Abstract
This article traces the argumentum ad baculum, or appeal to fear, from Jonathan Edwards in the eighteenth century to the contemporary fundamentalist Christian practice of staging morality plays, often called Hell House. In his scare-for-salvation sermons, Edwards used descriptions of the reality of hell to invoke psychosomatic reactions of terror in his audience, and we see similar rhetorical tactics at work in evangelical hell houses. In a post-9/11 world where leaders, governments, and media can exert considerable power over individuals by frightening them into impulsive behavior, and considering the New Testament's message of love, this strategy seems questionable.
Notes
1I thank Roxanne Mountford and Gregory S. Jackson, whose course in American Religious Vernacular served as an incubator for the argument of this article; and I wish to acknowledge the helpful and encouraging feedback of RR reviewers David Timmerman and Joshua Gunn, the latter of whom suggested the title.
2Though there are different names and types of these haunted houses like “Judgment House” or “Scaremare,” I am following the practice of Ethan Blue in lumping them together under one name- Hell House-for convenience.
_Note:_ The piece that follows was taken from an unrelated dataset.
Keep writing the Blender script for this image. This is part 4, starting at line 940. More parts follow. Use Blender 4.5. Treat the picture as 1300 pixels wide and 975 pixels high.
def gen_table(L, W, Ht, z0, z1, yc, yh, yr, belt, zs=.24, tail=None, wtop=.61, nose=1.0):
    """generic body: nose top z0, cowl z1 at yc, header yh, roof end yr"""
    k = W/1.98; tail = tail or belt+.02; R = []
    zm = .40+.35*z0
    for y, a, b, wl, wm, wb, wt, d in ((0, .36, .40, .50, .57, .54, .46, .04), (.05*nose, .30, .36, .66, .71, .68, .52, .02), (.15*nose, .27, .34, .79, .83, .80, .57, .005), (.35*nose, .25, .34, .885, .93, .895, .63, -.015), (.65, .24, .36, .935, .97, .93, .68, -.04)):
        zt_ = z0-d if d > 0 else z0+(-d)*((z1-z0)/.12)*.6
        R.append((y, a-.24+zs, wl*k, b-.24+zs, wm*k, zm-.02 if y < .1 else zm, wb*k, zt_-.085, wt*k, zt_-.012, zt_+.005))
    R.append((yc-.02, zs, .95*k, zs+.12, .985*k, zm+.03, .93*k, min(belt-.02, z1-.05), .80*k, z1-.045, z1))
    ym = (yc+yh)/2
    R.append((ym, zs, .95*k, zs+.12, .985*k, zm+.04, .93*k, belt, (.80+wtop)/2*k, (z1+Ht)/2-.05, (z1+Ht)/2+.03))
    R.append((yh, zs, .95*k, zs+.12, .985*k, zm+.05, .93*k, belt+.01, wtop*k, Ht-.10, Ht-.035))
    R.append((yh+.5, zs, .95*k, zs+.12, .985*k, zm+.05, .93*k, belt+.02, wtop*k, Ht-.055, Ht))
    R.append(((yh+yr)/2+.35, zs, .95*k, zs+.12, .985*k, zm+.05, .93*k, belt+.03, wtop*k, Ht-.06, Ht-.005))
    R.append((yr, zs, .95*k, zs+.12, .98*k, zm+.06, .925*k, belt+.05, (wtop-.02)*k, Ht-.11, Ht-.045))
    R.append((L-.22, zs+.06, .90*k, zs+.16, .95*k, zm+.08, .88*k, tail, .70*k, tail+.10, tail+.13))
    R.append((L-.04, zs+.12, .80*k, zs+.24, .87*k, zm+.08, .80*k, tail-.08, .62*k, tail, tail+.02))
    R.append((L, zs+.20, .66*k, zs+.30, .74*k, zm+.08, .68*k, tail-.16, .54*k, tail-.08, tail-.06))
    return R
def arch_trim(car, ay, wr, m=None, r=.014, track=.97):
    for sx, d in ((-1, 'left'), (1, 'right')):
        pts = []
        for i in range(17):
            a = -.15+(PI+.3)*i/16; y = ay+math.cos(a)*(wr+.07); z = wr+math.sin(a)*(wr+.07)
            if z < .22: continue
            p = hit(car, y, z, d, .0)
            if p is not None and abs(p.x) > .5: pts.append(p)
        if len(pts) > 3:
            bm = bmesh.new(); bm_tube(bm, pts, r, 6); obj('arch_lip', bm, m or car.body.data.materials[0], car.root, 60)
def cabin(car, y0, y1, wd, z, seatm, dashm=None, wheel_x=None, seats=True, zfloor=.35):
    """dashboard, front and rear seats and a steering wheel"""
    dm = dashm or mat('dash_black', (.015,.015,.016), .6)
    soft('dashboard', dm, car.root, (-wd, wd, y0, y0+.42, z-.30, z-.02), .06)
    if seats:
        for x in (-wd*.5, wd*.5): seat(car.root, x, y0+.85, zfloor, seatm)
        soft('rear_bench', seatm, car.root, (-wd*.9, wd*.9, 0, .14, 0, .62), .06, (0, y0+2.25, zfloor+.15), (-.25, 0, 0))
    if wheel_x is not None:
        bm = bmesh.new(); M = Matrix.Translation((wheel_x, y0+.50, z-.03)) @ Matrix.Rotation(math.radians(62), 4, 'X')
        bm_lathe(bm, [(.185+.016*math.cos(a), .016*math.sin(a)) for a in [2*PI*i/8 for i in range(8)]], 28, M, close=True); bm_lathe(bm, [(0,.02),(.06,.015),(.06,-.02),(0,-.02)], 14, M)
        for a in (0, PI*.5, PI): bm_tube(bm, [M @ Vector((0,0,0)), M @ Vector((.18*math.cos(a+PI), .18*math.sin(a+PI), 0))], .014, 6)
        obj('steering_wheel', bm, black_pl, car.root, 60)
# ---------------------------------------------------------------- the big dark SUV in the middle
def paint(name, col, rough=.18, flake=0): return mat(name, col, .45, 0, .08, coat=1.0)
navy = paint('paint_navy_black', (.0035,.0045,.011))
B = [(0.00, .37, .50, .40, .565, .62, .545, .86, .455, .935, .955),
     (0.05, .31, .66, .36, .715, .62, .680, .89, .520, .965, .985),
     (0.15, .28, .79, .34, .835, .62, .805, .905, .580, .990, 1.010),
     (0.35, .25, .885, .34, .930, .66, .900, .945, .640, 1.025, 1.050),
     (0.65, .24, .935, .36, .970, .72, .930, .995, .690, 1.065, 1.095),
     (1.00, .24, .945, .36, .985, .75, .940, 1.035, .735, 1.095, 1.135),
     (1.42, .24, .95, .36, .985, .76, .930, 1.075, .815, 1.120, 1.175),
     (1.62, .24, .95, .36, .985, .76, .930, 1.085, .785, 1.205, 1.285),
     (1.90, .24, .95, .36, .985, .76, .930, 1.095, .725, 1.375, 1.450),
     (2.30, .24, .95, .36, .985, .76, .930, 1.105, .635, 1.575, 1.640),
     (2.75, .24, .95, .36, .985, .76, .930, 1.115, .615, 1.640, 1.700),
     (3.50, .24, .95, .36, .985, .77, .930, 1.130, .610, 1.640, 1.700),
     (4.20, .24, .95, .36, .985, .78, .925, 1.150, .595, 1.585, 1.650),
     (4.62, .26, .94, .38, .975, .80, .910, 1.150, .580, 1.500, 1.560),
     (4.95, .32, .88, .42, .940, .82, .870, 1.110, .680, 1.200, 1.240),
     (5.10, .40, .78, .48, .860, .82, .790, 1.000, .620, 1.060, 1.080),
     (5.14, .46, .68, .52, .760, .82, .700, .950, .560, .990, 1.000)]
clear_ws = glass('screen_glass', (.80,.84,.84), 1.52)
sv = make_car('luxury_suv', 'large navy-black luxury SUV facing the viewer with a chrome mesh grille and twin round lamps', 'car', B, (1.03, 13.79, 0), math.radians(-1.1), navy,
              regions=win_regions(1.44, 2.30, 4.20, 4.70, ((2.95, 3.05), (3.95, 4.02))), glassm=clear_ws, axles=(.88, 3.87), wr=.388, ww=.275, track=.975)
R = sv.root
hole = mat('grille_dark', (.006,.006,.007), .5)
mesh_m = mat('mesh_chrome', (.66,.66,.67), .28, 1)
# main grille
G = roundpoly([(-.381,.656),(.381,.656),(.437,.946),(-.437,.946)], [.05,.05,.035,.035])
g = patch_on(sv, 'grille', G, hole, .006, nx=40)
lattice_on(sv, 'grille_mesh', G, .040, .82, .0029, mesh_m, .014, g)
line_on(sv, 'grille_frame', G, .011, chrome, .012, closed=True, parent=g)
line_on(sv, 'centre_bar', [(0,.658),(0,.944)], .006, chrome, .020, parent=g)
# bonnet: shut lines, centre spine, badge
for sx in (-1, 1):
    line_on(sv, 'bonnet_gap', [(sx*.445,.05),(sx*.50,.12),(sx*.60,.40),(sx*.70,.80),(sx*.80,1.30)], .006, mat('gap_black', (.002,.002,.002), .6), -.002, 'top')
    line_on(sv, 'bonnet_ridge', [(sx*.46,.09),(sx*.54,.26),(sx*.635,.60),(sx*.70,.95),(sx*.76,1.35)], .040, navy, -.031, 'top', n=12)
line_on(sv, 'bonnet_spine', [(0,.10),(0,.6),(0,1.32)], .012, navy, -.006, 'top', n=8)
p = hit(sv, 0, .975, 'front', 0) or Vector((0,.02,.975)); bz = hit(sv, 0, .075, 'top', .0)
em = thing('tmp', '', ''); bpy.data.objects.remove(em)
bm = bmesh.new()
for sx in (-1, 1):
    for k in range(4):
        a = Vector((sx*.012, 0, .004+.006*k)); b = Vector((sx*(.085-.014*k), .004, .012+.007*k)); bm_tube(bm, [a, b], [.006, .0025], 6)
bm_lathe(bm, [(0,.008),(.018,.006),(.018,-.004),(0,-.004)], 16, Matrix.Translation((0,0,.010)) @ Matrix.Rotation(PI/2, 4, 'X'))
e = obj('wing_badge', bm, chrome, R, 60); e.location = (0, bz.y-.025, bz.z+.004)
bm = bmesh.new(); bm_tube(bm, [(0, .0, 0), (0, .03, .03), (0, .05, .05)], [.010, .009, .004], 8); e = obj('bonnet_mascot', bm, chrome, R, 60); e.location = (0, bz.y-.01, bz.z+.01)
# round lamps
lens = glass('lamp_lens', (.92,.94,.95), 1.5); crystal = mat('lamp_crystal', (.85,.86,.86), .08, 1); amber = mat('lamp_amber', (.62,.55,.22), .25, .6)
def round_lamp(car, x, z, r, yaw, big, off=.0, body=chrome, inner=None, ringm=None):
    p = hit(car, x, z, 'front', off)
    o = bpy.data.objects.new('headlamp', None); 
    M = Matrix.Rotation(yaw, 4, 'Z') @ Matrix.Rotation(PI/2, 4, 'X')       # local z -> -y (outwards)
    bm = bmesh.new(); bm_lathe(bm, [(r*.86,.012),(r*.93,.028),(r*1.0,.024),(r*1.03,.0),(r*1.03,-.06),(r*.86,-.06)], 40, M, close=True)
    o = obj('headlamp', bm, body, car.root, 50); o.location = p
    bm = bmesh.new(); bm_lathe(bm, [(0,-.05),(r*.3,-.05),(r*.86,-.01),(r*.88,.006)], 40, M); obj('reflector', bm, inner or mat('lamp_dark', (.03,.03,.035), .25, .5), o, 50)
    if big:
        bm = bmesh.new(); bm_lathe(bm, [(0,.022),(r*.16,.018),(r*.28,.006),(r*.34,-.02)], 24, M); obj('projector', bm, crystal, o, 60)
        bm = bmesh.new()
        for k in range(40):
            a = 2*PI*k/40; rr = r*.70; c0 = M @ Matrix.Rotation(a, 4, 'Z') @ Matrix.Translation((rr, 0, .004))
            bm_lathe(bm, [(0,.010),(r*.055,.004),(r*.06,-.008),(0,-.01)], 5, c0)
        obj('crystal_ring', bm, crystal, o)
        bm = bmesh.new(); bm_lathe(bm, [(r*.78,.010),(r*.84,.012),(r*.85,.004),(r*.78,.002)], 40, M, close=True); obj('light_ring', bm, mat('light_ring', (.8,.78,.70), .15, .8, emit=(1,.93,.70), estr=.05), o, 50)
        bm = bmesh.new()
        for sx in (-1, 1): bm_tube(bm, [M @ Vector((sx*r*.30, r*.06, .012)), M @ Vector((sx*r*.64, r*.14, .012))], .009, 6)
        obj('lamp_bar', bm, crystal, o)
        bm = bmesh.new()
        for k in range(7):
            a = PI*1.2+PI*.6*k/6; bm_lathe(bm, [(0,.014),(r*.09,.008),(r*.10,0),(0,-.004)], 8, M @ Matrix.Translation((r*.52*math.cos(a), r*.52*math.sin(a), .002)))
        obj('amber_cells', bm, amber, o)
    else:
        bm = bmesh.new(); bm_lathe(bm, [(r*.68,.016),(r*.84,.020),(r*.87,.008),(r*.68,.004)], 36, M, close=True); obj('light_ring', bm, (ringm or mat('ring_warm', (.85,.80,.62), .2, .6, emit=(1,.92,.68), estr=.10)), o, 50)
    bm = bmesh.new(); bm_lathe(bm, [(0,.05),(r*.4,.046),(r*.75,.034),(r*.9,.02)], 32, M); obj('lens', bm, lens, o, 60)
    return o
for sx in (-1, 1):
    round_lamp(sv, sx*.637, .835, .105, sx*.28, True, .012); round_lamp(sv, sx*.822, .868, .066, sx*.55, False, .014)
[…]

3I know this term, psycho-aesthetic, is unsatisfactory, but I know of no other way to invoke the concept of how audiences react psychologically and physically-in other words, psychosomati- cally-to a discourse or image that uses sublime or aesthetic strategies to garner such reactions. The concept of psycho-aesthetic is in the tradition of Edmund Burke's writing on the sublime.
4In this article I hope I make clear that I am not criticizing the belief in hell, nor am I denying that such a place exists. My focus is on the strategies, which are optional products of belief.
5In my own search, I couldn't find a single article treating the subject in an academic journal, though Elizabeth Nixon, a graduate student in anthropology at Ohio State University, is apparently writing her dissertation on the subject (see Seipp).